Letter writing graphic organizer

With teacher support, students can see what skills they will learn and the steps they’ll follow in writing a letter.  To make this a more powerful tool, kids make a personal connection from the start by indicating the recipient of their letter and what form of “art” they will include (both brain-based strategies).  Since I have typically worked with kids who are easily distracted and function at widely varying levels, I am not likely to post this type of map on the wall.  Instead, students have access to their own copy, which can be easily adjusted for reading and developmental levels.

In my teaching experience, the most commonly used class-wide graphic organizers are K-W-L charts (what I KNOW, what I WANT to know, what I have LEARNED).  I never found these charts very useful for a number of reasons, although group or individual discussions of any of these points could be helpful.  Why not? First, my groups have been diverse and not everyone could meaningfully contribute to the first two categories.  For the same reason, I have preferred individual maps (or graphic organizers) so each student will have a variation of the map which best suits their needs.  I do want students to identify what they have learned, but with special needs students, I have often had to guide that understanding as well.

This raises the question of how best to use concept maps for teaching.  To what extent should students have a road map for what they need to learn?  Mariale Hardiman’s Brain-Targeted Teaching Model provides numerous examples of effective graphics that prepare students for their learning adventure by providing an overview of where they are going and what they’ll do along the way.  I almost always use some sort of graphic for guiding our way, but prefer to use maps with “shorter” steps.  For a student who is well behind in reading, math or social skills, for example, it would be overwhelming to see the long road that lies ahead.  Instead, my graphics zoom in on the next few steps of the way.  The examples in Hardiman’s book were designed primarily for units in content areas such as social studies, where the big picture can help activate prior knowledge and create excitement and anticipation.  For students struggling to read, identifying “vowel teams” can be just as significant.

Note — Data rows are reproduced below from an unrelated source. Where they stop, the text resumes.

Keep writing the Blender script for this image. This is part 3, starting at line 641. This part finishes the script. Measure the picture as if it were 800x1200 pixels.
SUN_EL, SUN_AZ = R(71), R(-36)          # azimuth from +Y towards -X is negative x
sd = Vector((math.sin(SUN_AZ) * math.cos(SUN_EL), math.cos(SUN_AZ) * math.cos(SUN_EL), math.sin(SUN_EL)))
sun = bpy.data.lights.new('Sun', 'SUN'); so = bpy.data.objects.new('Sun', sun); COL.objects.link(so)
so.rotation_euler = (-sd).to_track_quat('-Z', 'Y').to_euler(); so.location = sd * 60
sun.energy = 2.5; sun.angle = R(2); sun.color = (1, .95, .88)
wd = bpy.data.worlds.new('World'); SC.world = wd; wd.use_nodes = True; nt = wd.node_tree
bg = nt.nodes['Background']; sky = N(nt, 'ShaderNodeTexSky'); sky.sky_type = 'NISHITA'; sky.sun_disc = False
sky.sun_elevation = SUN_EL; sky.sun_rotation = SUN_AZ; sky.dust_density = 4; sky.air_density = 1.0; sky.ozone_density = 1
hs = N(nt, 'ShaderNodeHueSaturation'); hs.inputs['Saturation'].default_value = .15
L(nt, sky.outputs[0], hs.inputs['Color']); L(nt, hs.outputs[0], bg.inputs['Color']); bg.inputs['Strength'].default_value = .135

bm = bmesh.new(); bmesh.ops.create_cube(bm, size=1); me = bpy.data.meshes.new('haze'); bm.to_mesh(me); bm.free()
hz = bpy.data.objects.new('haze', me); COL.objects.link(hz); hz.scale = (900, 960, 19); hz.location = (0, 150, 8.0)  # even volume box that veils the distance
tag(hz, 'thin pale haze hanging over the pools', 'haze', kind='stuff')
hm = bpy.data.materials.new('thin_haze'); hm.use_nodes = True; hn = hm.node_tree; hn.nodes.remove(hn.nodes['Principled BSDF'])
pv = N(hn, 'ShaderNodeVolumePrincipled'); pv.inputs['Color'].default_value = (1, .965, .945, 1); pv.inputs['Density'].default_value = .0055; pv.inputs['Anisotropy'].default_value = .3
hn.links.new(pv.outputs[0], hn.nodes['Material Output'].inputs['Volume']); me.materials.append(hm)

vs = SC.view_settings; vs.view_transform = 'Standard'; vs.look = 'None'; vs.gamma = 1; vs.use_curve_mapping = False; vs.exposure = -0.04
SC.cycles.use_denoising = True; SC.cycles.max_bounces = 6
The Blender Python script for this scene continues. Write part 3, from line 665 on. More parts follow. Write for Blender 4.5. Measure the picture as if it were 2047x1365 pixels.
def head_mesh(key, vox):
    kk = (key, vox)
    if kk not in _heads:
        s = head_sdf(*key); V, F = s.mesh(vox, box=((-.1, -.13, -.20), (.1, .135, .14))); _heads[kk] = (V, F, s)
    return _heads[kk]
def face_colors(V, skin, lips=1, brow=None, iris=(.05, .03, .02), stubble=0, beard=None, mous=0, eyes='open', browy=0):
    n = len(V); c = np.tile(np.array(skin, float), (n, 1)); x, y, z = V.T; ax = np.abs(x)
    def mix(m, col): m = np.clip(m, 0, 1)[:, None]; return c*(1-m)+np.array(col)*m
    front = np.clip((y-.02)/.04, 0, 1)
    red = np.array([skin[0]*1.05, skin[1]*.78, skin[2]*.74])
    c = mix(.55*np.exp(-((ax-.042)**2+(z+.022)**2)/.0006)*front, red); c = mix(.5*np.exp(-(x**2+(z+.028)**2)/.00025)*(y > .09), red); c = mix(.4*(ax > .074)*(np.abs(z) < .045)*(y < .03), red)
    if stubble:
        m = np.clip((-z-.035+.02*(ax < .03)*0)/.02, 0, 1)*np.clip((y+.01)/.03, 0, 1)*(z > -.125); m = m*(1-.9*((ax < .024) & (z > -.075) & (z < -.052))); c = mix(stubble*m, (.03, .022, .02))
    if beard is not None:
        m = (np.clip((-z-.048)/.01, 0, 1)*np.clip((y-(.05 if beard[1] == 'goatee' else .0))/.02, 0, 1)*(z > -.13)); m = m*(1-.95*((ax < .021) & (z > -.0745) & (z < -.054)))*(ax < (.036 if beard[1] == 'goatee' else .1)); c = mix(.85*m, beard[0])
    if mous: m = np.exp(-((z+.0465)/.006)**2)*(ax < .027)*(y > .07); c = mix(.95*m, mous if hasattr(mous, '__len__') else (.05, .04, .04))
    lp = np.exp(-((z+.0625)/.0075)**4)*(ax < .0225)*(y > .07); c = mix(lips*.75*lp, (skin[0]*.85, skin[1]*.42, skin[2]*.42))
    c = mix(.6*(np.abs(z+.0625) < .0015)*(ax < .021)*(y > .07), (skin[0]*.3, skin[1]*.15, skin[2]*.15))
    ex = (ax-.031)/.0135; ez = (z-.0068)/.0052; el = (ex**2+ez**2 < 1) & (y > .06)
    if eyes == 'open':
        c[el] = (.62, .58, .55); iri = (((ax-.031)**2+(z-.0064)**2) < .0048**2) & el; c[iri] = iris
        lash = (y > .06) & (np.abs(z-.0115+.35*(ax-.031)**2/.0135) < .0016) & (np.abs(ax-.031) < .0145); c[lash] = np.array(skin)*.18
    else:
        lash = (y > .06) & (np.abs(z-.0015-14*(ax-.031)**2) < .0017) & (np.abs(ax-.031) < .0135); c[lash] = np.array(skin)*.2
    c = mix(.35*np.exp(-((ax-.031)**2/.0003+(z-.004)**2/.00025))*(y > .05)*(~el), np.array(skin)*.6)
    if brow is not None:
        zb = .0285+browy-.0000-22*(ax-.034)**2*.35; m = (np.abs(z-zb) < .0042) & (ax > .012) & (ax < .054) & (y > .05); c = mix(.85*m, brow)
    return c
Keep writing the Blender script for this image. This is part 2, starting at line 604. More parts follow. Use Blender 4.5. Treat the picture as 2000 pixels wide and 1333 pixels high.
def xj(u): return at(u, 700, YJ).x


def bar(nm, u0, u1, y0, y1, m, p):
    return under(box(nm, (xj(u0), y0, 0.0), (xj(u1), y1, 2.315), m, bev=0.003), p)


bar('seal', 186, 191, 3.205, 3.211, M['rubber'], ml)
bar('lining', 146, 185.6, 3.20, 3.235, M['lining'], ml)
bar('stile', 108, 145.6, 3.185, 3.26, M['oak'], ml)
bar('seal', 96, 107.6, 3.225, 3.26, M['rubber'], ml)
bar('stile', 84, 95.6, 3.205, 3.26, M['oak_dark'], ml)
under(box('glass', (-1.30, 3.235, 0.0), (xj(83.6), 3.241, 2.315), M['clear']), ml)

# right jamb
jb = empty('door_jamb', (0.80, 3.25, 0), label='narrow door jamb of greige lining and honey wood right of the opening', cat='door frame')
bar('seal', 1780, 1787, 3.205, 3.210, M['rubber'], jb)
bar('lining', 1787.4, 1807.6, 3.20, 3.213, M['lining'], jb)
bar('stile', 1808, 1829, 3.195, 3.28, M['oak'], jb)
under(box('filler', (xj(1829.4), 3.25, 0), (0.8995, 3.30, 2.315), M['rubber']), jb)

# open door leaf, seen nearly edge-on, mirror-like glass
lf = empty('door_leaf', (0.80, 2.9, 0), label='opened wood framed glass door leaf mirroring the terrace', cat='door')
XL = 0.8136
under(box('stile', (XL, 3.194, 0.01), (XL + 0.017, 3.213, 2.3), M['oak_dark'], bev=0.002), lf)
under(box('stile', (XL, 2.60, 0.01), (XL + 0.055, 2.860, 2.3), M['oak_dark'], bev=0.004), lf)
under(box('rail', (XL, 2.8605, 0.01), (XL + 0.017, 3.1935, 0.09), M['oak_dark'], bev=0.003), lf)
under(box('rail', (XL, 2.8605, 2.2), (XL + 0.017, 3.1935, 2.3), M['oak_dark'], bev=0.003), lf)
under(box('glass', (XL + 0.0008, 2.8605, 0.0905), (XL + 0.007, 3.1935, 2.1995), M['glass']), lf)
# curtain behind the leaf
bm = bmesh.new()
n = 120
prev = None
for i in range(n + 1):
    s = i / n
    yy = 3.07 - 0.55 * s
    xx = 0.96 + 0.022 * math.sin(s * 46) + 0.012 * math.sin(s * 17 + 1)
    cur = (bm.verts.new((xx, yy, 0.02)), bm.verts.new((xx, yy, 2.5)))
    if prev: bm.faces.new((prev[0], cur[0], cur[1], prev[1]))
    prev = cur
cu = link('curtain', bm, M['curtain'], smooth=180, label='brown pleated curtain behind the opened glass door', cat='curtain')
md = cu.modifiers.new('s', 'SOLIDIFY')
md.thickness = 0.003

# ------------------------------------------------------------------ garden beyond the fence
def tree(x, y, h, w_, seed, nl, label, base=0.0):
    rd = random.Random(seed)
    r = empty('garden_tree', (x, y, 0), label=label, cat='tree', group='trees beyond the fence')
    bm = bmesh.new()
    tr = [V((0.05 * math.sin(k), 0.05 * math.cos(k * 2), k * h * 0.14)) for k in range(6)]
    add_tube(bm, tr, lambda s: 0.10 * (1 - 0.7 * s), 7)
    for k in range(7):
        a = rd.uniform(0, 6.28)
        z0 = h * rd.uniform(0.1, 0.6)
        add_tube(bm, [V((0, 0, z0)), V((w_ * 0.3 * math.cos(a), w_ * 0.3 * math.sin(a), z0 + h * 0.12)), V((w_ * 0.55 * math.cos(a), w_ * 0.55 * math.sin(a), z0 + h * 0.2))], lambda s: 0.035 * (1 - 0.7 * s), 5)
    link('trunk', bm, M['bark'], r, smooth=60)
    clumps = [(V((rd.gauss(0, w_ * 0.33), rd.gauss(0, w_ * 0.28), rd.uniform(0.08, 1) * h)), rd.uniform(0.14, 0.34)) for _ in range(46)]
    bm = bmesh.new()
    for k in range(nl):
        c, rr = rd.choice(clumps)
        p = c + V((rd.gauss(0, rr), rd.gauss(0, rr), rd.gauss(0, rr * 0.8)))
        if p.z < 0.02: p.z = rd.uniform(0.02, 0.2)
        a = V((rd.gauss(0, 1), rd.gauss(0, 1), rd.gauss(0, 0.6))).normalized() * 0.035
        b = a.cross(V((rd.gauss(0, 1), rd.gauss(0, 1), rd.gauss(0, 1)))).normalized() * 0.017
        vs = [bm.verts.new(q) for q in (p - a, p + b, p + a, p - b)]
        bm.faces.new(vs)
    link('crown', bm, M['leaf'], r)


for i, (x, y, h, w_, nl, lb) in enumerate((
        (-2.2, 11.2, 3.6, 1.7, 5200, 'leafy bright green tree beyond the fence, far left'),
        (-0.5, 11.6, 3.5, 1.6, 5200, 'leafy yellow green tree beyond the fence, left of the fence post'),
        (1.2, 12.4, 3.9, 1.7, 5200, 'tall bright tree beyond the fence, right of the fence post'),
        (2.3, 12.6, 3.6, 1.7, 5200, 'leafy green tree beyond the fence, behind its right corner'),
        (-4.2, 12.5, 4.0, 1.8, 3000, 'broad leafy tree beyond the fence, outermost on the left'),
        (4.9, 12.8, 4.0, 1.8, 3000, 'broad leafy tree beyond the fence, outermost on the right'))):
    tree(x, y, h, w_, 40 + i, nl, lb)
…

I think the use of graphic organizers can help students understand why they are working on specific skills, which is a crucial understanding.  Kids learn best if they grasp the usefulness of a skill, or some evidence that they will be happier on the “other side” of what appears to be a chasm.  Here’s a sample map for an anxious student who has no idea why he must learn anything about decimals (and who fears it will be impossible). However, he is very interested in using money and wants to buy some pets.  This chart can be easily turned into a checklist for him to track his progress in learning the needed skills.graphic for learning decimalsHe already has some understanding of many of the skills listed above, but he thinks that these skills are useless.  His map includes a skill he has solidly acquired, identifying place value of whole numbers, to generate some hopefulness about his ability to reach the goal.  The relative size of the “Why” section is to help keep his eye on the prize.

Honestly, I will never use maps or organizers for everything I teach, primarily due to time constraints (such as blogging instead of lesson planning!).  When I run into difficulties, as with the student described above, you can be sure I will start creating graphics.  Besides supporting student learning, these step-wise maps force me to examine my own teaching.  Am I following an appropriate sequence of skills for this student?  Am I helping him make meaningful connections between these skills?  Am I giving him a reason to learn?  Graphic organizers encourage both teachers and students to reflect on the learning process.